Today the the "First natural sciences collections of Kunstkamera” hall has a remarkable display of two-headed man and animal specimens, followed by all sorts of other unusual deformities, together with general specimens, like heads with their brains showing, all preserved in alcohol. Here is one example, whose playful seahorse display on the top of the jar gives one an idea of how Natural Sciences were mixed and matched in these curio chambers:

This was all done in the service of science. So a child's arm...

...would appear in the same display case than a taxidermied Capuccine monkey, or a Pangolin (!?):

Here even I was stumped.

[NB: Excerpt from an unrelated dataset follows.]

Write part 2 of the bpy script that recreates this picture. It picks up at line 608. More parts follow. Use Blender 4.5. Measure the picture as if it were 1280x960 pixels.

I had never seen such an animal, and was fairly convinced to have a "Fiji Mermaid" scam in front of me, but further reasearch showed I had merely been uneducated:

The museum also has a Pre-Columbian sculpture garden:

...and a gift store, which unfortunately has very few Kunstkamera-specific items. I found a T-shirt, and where else would one be able to purchase a Mongoloid-in-a-Jar refrigerator magnet:

All in all, St. Petersburg is an amazing time-warp of a city, which behind its renovated skyline...

...hides block after streetblock of un-altered, authentic buildings...

..with the marks of time showing:

Thanks to Communism, the great preservationist! But to go further in to the city leads us too far away from the subject of Tiki Central, so you will have to see for yourself.

[ Edited by: bigbrotiki 2008-09-07 02:32 ]

virani posted on Sun, Sep 7, 2008 2:40 AM

very interesting reading. Thanks Bigbro.

In further research, I found this anecdote, illustrating that the Utopian dream of finding a place where all men were equal, (which later led to the rise of communism) inspired some Russians to seek Polynesian shores:

"Thus, in the middle of the 19th century a few people from the Saint-Petersburg University's secret youth revolutionary groups announced campaigns in order to collect an adequate sum of money to reach the shore of a blessed island in the Pacific Ocean and to set up a colony there. But, as is likely to happen in cases like these, the money (not a big sum though) was stolen by the swindlers who failed the campaigns. The campaigns were held three times by a few enthusiastic students of Saint-Petersburg University who forgot all about their ideas when they got socially mature.

Here, only one outstanding example can be named. There was a man in the 1850s that graduated from Saint Petersburg University but did not give up his wish to build up a colony of people of equal rights somewhere in the Pacific. He sold all his property and gave up half of his money to the distinguished Russian writers and philosophers who simultaneously lead the so-called revolutionary groups in Russia and abroad. Then the noble man (his name was Pavel Bakhmetev, though it does not matter much) gathered about five thousand votes (only votes, not money) of volunteers who were eager to leave with him for an island in the South Pacific to establish a colony there. Consequently, Bakhmetev took the rest of his money and sailed off to New Zealand. He found the country inappropriate for his colony as it was already inhabited by Europeans who were not very familiar with the ideas of Rousseau and Diderot. From New Zealand the noble Russian man sailed to the Marquesas Islands for the reason that they were less populated by the white people (those were the French, few in number). On his way the ideologically convinced man may have been robbed and murdered, because there have been no mentions of his adventures since."

[ Edited by: bigbrotiki 2008-09-07 03:20 ]


Very interesting and an opportunity to "see inside" the museum through your educated eyes. Thank you. My father recently 'cruised' to St Petersburg, and I have enjoyed many of his photos and films from this amazing city.